— Records for the exercise —
☆ ☆ ☆ ☆ ☆ ☆ ☆
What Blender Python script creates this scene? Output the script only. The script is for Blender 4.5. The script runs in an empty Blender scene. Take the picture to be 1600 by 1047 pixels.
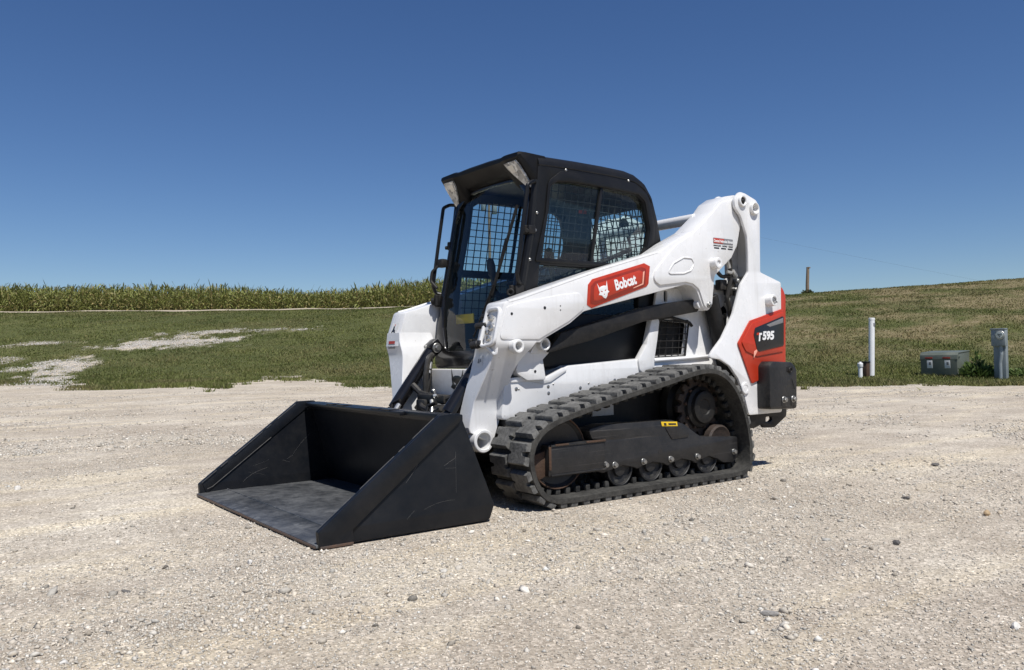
import bpy, bmesh, math, random
import numpy as np
from mathutils import Vector, Matrix

R_ = math.radians
random.seed(7)
rng = np.random.default_rng(11)
sc = bpy.context.scene
COL = sc.collection

# ------------------------------------------------------------------ camera
cam_d = bpy.data.cameras.new('camera')
cam = bpy.data.objects.new('camera', cam_d)
COL.objects.link(cam)
sc.camera = cam
CAM = Vector((3.410, 4.0175, 0.798))
YAW, PITCH, ROLL = 0.6442, 0.0232, -0.0153
Dv = Vector((-math.sin(YAW) * math.cos(PITCH), -math.cos(YAW) * math.cos(PITCH), math.sin(PITCH)))
Rv = Dv.cross(Vector((0, 0, 1))).normalized()
Uv = Rv.cross(Dv)
R2 = Rv * math.cos(ROLL) + Uv * math.sin(ROLL)
U2 = -Rv * math.sin(ROLL) + Uv * math.cos(ROLL)
cam.matrix_world = Matrix(((R2.x, U2.x, -Dv.x, CAM.x), (R2.y, U2.y, -Dv.y, CAM.y), (R2.z, U2.z, -Dv.z, CAM.z), (0, 0, 0, 1)))
cam_d.sensor_width = 36
cam_d.sensor_fit = 'HORIZONTAL'
cam_d.lens = 36 * 1268.8 / 1600
cam_d.clip_start = 0.05
cam_d.clip_end = 5000

# ------------------------------------------------------------------ sky and sun
SUN = Vector((0.16, 1.0, 1.85)).normalized()
w = bpy.data.worlds.new('World')
sc.world = w
w.use_nodes = True
nt = w.node_tree
nt.nodes.clear()
sky = nt.nodes.new('ShaderNodeTexSky')
sky.sky_type = 'NISHITA'
sky.sun_disc = False
sky.sun_elevation = math.asin(SUN.z)
sky.sun_rotation = math.atan2(SUN.x, SUN.y)
sky.altitude = 900
sky.air_density = 1.0
sky.dust_density = 0.25
sky.ozone_density = 4.5
bg = nt.nodes.new('ShaderNodeBackground')
bg.inputs['Strength'].default_value = 0.080
wo = nt.nodes.new('ShaderNodeOutputWorld')
hs = nt.nodes.new('ShaderNodeHueSaturation')
hs.inputs['Saturation'].default_value = 1.16
hs.inputs['Hue'].default_value = 0.508
nt.links.new(sky.outputs[0], hs.inputs['Color'])
nt.links.new(hs.outputs[0], bg.inputs[0])
nt.links.new(bg.outputs[0], wo.inputs[0])
sl = bpy.data.lights.new('sun', 'SUN')
sl.energy = 5.0
sl.angle = R_(0.53)
sl.color = (1.0, 0.968, 0.915)
so = bpy.data.objects.new('sun', sl)
COL.objects.link(so)
so.rotation_euler = SUN.to_track_quat('Z', 'Y').to_euler()
so.location = (0, 0, 30)
vs = sc.view_settings
vs.view_transform = 'Standard'
vs.look = 'None'
vs.gamma = 1
vs.use_curve_mapping = False
vs.exposure = 0.10


# ------------------------------------------------------------------ materials
def new_mat(name):
    m = bpy.data.materials.new(name)
    m.use_nodes = True
    n = m.node_tree.nodes
    return m, m.node_tree, n['Principled BSDF'], n['Material Output']


def N(t, typ, **kw):
    n = t.nodes.new(typ)
    for k, v in kw.items():
        if k in n.inputs:
            n.inputs[k].default_value = v
        else:
            setattr(n, k, v)
    return n


def ramp(t, src, stops):
    r = t.nodes.new('ShaderNodeValToRGB')
    el = r.color_ramp.elements
    while len(el) < len(stops):
        el.new(0.5)
    for e, (p, c) in zip(el, stops):
        e.position = p
        e.color = c if len(c) == 4 else (*c, 1)
    t.links.new(src, r.inputs[0])
    return r


def mixc(t, fac, a, b, mode='MIX'):
    m = t.nodes.new('ShaderNodeMix')
    m.data_type = 'RGBA'
    m.blend_type = mode
    for sock, v in ((m.inputs[0], fac), (m.inputs[6], a), (m.inputs[7], b)):
        if isinstance(v, (int, float)):
            sock.default_value = v
        elif isinstance(v, tuple):
            sock.default_value = (*v, 1) if len(v) == 3 else v
        else:
            t.links.new(v, sock)
    return m.outputs[2]


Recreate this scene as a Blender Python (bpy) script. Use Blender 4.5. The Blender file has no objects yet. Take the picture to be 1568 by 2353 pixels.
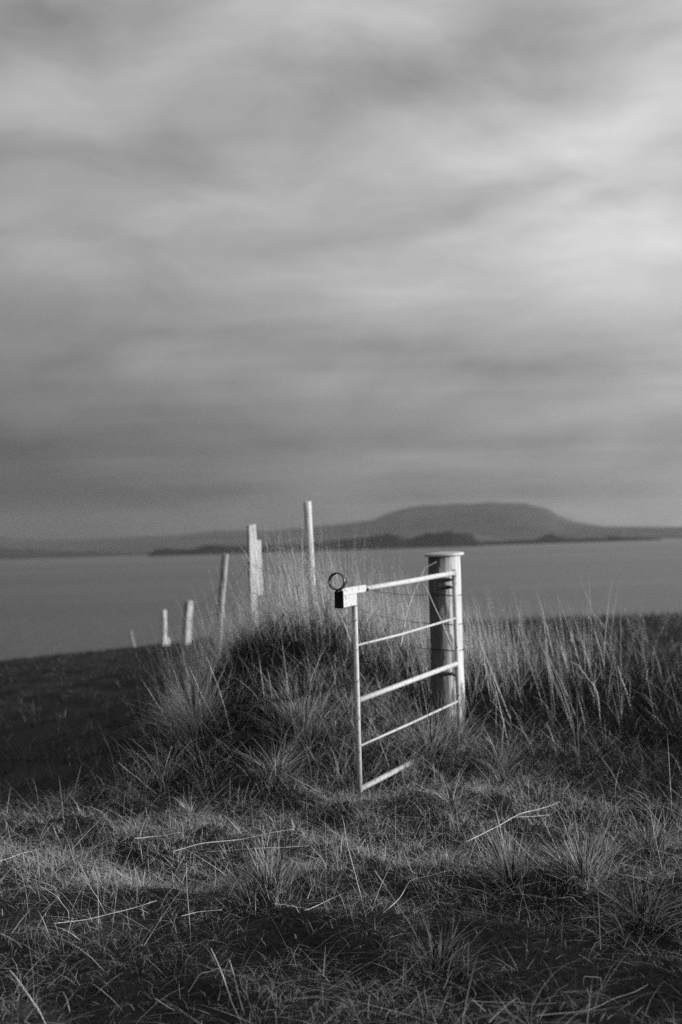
import bpy, bmesh, math, random
import numpy as np
from mathutils import Vector, Matrix

# ------------------------------------------------------------------ camera, sky, sun, exposure
S = bpy.context.scene
COL = S.collection
rad = math.radians
EYE = Vector((0.0, 0.0, 1.5))
PITCH, ROLL = rad(1.29), rad(-1.8)
cam_d = bpy.data.cameras.new('camera')
cam = bpy.data.objects.new('camera', cam_d); COL.objects.link(cam)
cam_d.sensor_fit = 'VERTICAL'; cam_d.sensor_height = 36.0; cam_d.sensor_width = 24.0
cam_d.lens = 50.0; cam_d.clip_start = 0.05; cam_d.clip_end = 60000.0
cam_d.dof.use_dof = True; cam_d.dof.focus_distance = 6.0; cam_d.dof.aperture_fstop = 2.4
cam.location = EYE
CAM_R = Matrix.Rotation(rad(90) + PITCH, 3, 'X') @ Matrix.Rotation(ROLL, 3, 'Z')
cam.rotation_euler = CAM_R.to_euler()
S.camera = cam

SUN_EL, SUN_AZ = rad(8.5), rad(94.0)          # azimuth clockwise from +Y (the view axis)
SUN_DIR = Vector((math.sin(SUN_AZ) * math.cos(SUN_EL), math.cos(SUN_AZ) * math.cos(SUN_EL), math.sin(SUN_EL)))
sun_d = bpy.data.lights.new('sun', 'SUN'); sun_d.energy = 5.0; sun_d.angle = rad(0.6)
sun_d.color = (1, 1, 1)
sun = bpy.data.objects.new('sun', sun_d); COL.objects.link(sun)
sun.rotation_euler = (-SUN_DIR).to_track_quat('-Z', 'Y').to_euler()
sun.location = (60, -10, 40)

S.view_settings.view_transform = 'Standard'; S.view_settings.look = 'None'
S.view_settings.exposure = 0.0; S.view_settings.gamma = 1.0
S.view_settings.use_curve_mapping = False
S.cycles.max_bounces = 5; S.cycles.diffuse_bounces = 2; S.cycles.glossy_bounces = 2
S.cycles.transmission_bounces = 2; S.cycles.volume_bounces = 0; S.cycles.transparent_max_bounces = 4
S.cycles.use_denoising = False
S.cycles.caustics_reflective = False; S.cycles.caustics_refractive = False

FP = 50.0 / 36.0 * 2353.0                      # focal length in photograph pixels (1568 x 2353)


def ray(px, py):
    """direction of a picture point from the eye"""
    return CAM_R @ Vector(((px - 784) / FP, (1176.5 - py) / FP, -1.0))


def at(px, py, y):
    """the place, y metres in front of the eye, that is seen at a picture point"""
    d = ray(px, py)
    return EYE + d * (y / d.y)


class NT:
    def __init__(self, tree):
        self.t = tree; self.n = tree.nodes; self.l = tree.links
        self.n.clear()

    def __call__(self, kind, ins=None, **props):
        n = self.n.new(kind)
        for k, v in props.items():
            setattr(n, k, v)
        for k, v in (ins or {}).items():
            s = n.inputs[k]
            if isinstance(v, bpy.types.NodeSocket):
                self.l.new(v, s)
            elif isinstance(v, bpy.types.Node):
                self.l.new(v.outputs[0], s)
            else:
                s.default_value = v
        return n

    def math(self, op, a, b=0.0, clamp=False):
        return self('ShaderNodeMath', {0: a, 1: b}, operation=op, use_clamp=clamp).outputs[0]

    def rng(self, v, a, b, c, d, smooth=False):
        return self('ShaderNodeMapRange', {0: v, 1: a, 2: b, 3: c, 4: d},
                    interpolation_type='SMOOTHSTEP' if smooth else 'LINEAR').outputs[0]


world = bpy.data.worlds.new('World'); S.world = world; world.use_nodes = True
W = NT(world.node_tree)
tc = W('ShaderNodeTexCoord')
dirv = tc.outputs['Generated']
sky = W('ShaderNodeTexSky', sky_type='NISHITA', sun_disc=False, sun_elevation=SUN_EL, sun_rotation=SUN_AZ,
        altitude=10.0, dust_density=2.0)
skybw = W('ShaderNodeRGBToBW', {0: sky.outputs[0]}).outputs[0]
sep = W('ShaderNodeSeparateXYZ', {0: dirv})
# cloud layer seen in perspective: a flat deck overhead
zc = W.math('MAXIMUM', sep.outputs[2], 0.0)
den = W.math('ADD', zc, 0.10)
du = W.math('DIVIDE', sep.outputs[0], den)
dv = W.math('DIVIDE', sep.outputs[1], den)
deck = W('ShaderNodeCombineXYZ', {0: du, 1: dv, 2: 0.0}).outputs[0]


def streak(rot, sx, sy, off, scale, detail, rough, dist):
    m = W('ShaderNodeMapping', {'Vector': deck, 'Location': off, 'Rotation': (0, 0, rad(rot)), 'Scale': (sx, sy, 1)})
    n = W('ShaderNodeTexNoise', {'Vector': m.outputs[0], 'Scale': scale, 'Detail': detail, 'Roughness': rough,
                                 'Distortion': dist}, noise_dimensions='3D')
    return n.outputs[0]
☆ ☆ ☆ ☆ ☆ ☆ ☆
— Problem —
Within the entries above, give again exactly the lines starting at the one that contains "Recreate this scene" and ending at the one that contains "S.camera = cam", leaving out the pictures.

— The response —
Recreate this scene as a Blender Python (bpy) script. Use Blender 4.5. The Blender file has no objects yet. Take the picture to be 1568 by 2353 pixels.
import bpy, bmesh, math, random
import numpy as np
from mathutils import Vector, Matrix

# ------------------------------------------------------------------ camera, sky, sun, exposure
S = bpy.context.scene
COL = S.collection
rad = math.radians
EYE = Vector((0.0, 0.0, 1.5))
PITCH, ROLL = rad(1.29), rad(-1.8)
cam_d = bpy.data.cameras.new('camera')
cam = bpy.data.objects.new('camera', cam_d); COL.objects.link(cam)
cam_d.sensor_fit = 'VERTICAL'; cam_d.sensor_height = 36.0; cam_d.sensor_width = 24.0
cam_d.lens = 50.0; cam_d.clip_start = 0.05; cam_d.clip_end = 60000.0
cam_d.dof.use_dof = True; cam_d.dof.focus_distance = 6.0; cam_d.dof.aperture_fstop = 2.4
cam.location = EYE
CAM_R = Matrix.Rotation(rad(90) + PITCH, 3, 'X') @ Matrix.Rotation(ROLL, 3, 'Z')
cam.rotation_euler = CAM_R.to_euler()
S.camera = cam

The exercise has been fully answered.